Un antico detto sostiene che non si può entrare nello stesso corso d’acqua due volte. Ogni volta è come immergersi in un fiume diverso, perché le condizioni cambiano: la temperatura, la flora, i microrganismi che popolano il torrente. Lo stesso avviene nel ruscello della vita: tutto è in continua metamorfosi. E’ un meccanismo inarrestabile, al quale non si può opporre resistenza. Rifiutare le opportunità che la vita offre è come cercare di nuotare controcorrente. Meglio lasciarsi trascinare dalla corrente? No, al contrario: la cosa migliore da fare, per non affondare, è muoversi.
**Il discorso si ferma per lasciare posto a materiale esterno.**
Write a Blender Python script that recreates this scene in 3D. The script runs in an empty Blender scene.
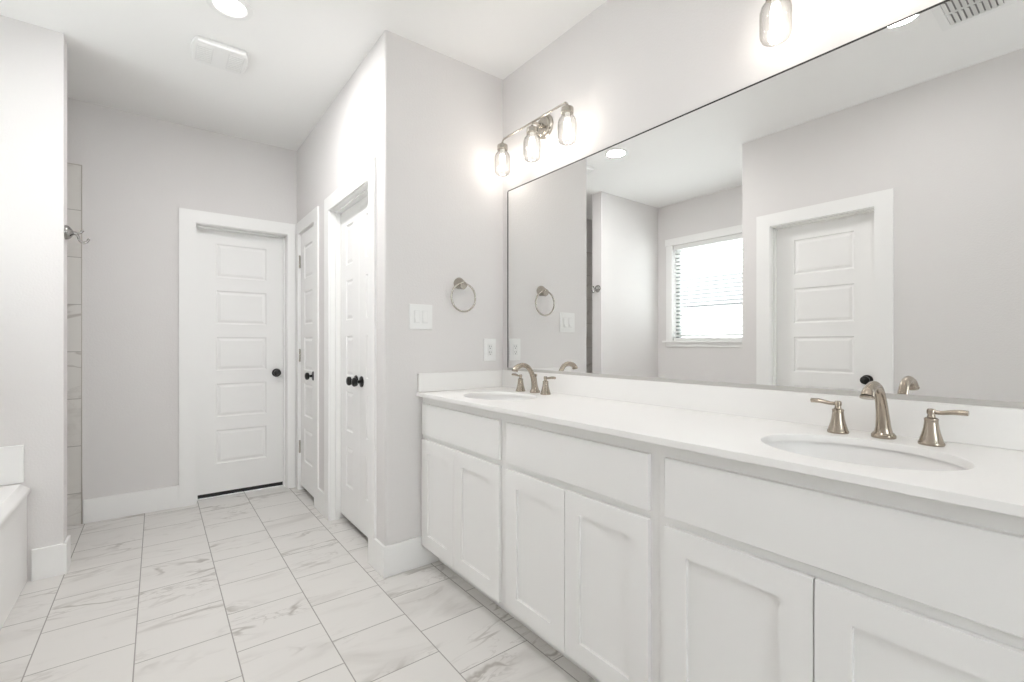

Ogni giorno la vita riserva cambi di rotta. Alcuni di questi eventi sono desiderati e attesi, altri vengono imposti dall’esterno e arrivano all’improvviso, come una doccia fredda. Entrambe, comunque sono situazioni difficili da accettare e gestire perché alterano l’equilibrio dell’individuo, cioè l’insieme delle sue convinzioni e dei suoi valori di riferimento.
A questo proposito gli psicologi parlano di zona di conforto: è l’insieme di abitudini e rituali di ogni giorno, una sorta di morbido cuscino che fa sentire al riparo. Quando siamo costretti a uscire da questo guscio protettivo si scatenano una serie di sentimenti negativi: paura, spaesamento, confusione.
Nella mente umana è profondamente radicata l’idea che l’immutabilità sia una virtù: chi riesce a mantenere lo status quo è un vincente. Se invece una relazione amorosa finisce o un contratto di lavoro non viene rinnovato, significa che qualcosa, nel proprio modo di essere o di fare, non funziona. La stabilità è un bene, il cambiamento è un male. Non è sempre così.
I cambiamenti non sono mai positivi o negativi in sé, ma assumono una valenza migliorativa o peggiorativa seconda dell’atteggiamento mentale con cui vengono accolti e gestiti. Il primo passo, dunque, è spogliare il cambiamento delle sue connotazioni pessimistiche (di pericolo, minaccia, perdita) e dargli una veste più neutra (di possibilità, occasione, apertura).